Chapter 6

Perception

Human Vision

Why is it possible that an editor combines two different shots and a viewer regards them as being part of the same situation?

We take in different sections of our surroundings by continuously scanning them with small and rapid eye movements. Our natural process of vision therefore delivers differing separate impressions to our brain as well. Depending on what is happening and what is of interest to us, we collect information that our brain pieces together to an overall impression.

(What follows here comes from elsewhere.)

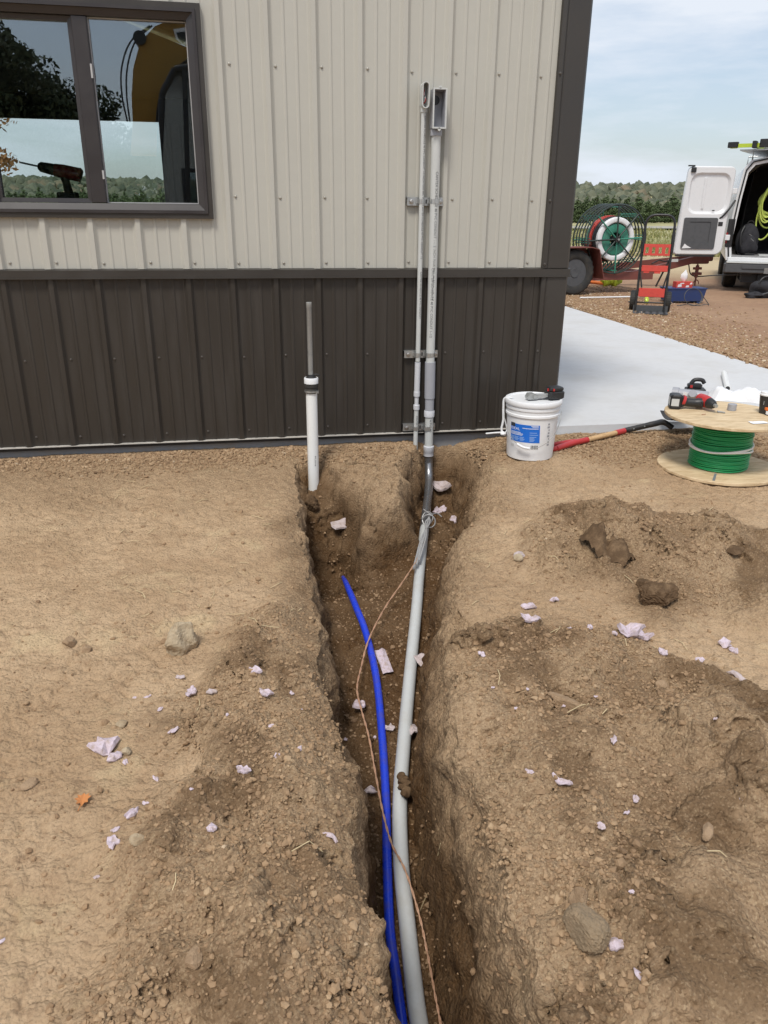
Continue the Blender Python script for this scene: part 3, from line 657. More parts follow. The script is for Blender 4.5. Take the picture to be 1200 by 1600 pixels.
mb = MB(); mb.box((.5105, .024, gz0+.005), (gx1-.005, .030, gz1-.005)); wpart('pane', mb, 'glass')
mb = MB(); mb.box((.500, -.016, 1.80), (.5085, -.010, 1.86)); mb.box((.500, -.016, 1.36), (.5085, -.010, 1.40)); wpart('sash_clip', mb, 'gasket')
mb = MB(); mb.box((WX0-.03, .072, WZ0+.02), (WX1+.03, .30, WZ0+.066)); wpart('inner_sill', mb, 'interior')

# cordless drill standing on the inside sill
dz = WZ0+.066
drill = thing('cordless_drill', 'dark cordless drill standing on the sill inside the window', 'drill', (.30, .19, dz))
D_ = TM((.283, .19, dz))
mb = MB(D_); mb.box((-.045, -.035, 0), (.055, .035, .055), bev=.008); mb.build('battery', M['black'], drill)
mb = MB(D_); mb.tube([(.012, 0, .05), (.004, 0, .10), (.0, 0, .135)], [.022, .019, .024], 12); mb.build('handle', M['black'], drill, 40)
mb = MB(D_); mb.tube([(.085, 0, .135), (.08, 0, .137), (.0, 0, .152), (-.045, 0, .160)], [.026, .034, .034, .030], 16); mb.build('motor_housing', M['lamp'], drill, 40)
mb = MB(D_); mb.tube([(-.046, 0, .160), (-.075, 0, .166), (-.11, 0, .173), (-.122, 0, .175)], [.029, .027, .024, .014], 14); mb.build('chuck', M['black'], drill, 40)
mb = MB(D_); mb.cyl((-.12, 0, .175), (-.205, 0, .192), .0045, 8); mb.build('drill_bit', M['steelpipe'], drill)

# ---------------------------------------------------------------- conduit runs on the wall
def conduit_text(body, x, ytop_z, size, r, cx, cy, parent, tilt=0., ang=0., mat='ink'):
    """lettering running down a vertical pipe, wrapped on its front"""
    V, F = text_mesh(body, size); mb = MB(); vs = []
    for v in V:
        a = ang+(v.y-size*.33)/r; a = a
        vs.append((cx+(r+.0007)*math.sin(a), cy-(r+.0007)*math.cos(a), ytop_z-v.x))
    return mb.add(vs, F).build('printed_text', M[mat], parent)
XB, YB = 2.178, -.052
big = thing('electrical_conduit', 'thick grey conduit from wall box down into the trench and along its floor', 'conduit', (2.19, YB, -.4))
mb = MB(); R1 = .0245
mb.tube([(XB, YB, 1.592), (XB+.004, YB, .9), (XB+.006, YB, .41)], R1, 24); mb.build('riser_pipe', M['pvcgrey'], big, 40)
mb = MB(); mb.cyl((XB+.006, YB, .425), (XB+.009, YB, .215), .0305, 24); mb.build('expansion_sleeve', M['pvcmid'], big, 40)
mb = MB(); mb.cyl((XB+.009, YB, .215), (XB+.010, YB, .13), .0265, 24); mb.build('expansion_barrel', M['pvcmid'], big, 40)
mb = MB(); mb.lathe([(.0265, 0), (.0305, .001), (.0310, .034), (.0295, .037), (.0265, .037)], 24, (XB+.010, YB, .105)); mb.build('coupling', M['pvcpale'], big, 40)
mb = MB(); mb.cyl((XB+.010, YB, .107), (XB+.013, YB, -.09), R1, 24); mb.build('riser_pipe', M['pvcgrey'], big, 40)
mb = MB(); mb.lathe([(.0265, -.03), (.030, -.028), (.030, -.004), (.0315, -.002), (.0315, .03), (.0295, .032), (.0255, .033)], 24, (XB+.013, YB, -.105)); mb.build('coupling', M['pvcpale'], big, 40)
elb = spline([(XB+.013, YB, -.13), (XB+.015, YB-.004, -.19), (XB+.006, YB-.06, -.262), (XB-.028, YB-.19, -.312), (2.098, -.42, -.335), (2.03, -.66, -.362)], 8)
mb = MB(); mb.tube(elb, .0243, 20); mb.build('steel_elbow', M['elbow'], big, 40)
pp = [(2.045, -.61, -.357)]+[tuple(atZ(*q)) for q in ((655, 900, -.385), (651, 950, -.405), (641, 1050, -.47), (632, 1150, -.53), (625, 1250, -.59), (627, 1350, -.645), (637, 1450, -.695), (648, 1550, -.735), (655, 1600, -.755), (672, 1700, -.79))]+[(1.50, -3.6, -.83)]
PIPE = spline(pp, 8)
mb = MB(); mb.tube(PIPE, .0245, 24); mb.build('trench_pipe', M['pvcdirty'], big, 40)
mb = MB(); x0, x1, z0, z1 = XB-.030, XB+.036, 1.622, 1.800                       # open box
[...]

Over the last 50 years a lot of research into human vision has been carried out. Eye movements of subjects looking at pictures were recorded in order to understand how new images are perceived. It was discovered that there is already an enormous number of eye movements during the first two seconds of somebody watching an image.
Between these different glances, the refraction of the lens of the eyes is constantly being adapted, so that even the smallest detail can be distinguished.

Because our perception is not only subject to physiological principles, but also to personal differences and learning processes, scientific research into the foundations of perceptual psychology was done as early as the start of the 20th century.

In the 1920s the Berlin School of Gestalt theorists (Wolfgang Köhler, Kurt Koffka and Max Wertheimer) conducted experiments on how images and their details are perceived. They summarized their results in what they called the ‘Gestalt law’. ‘Gestalt’ is German for ‘figure’.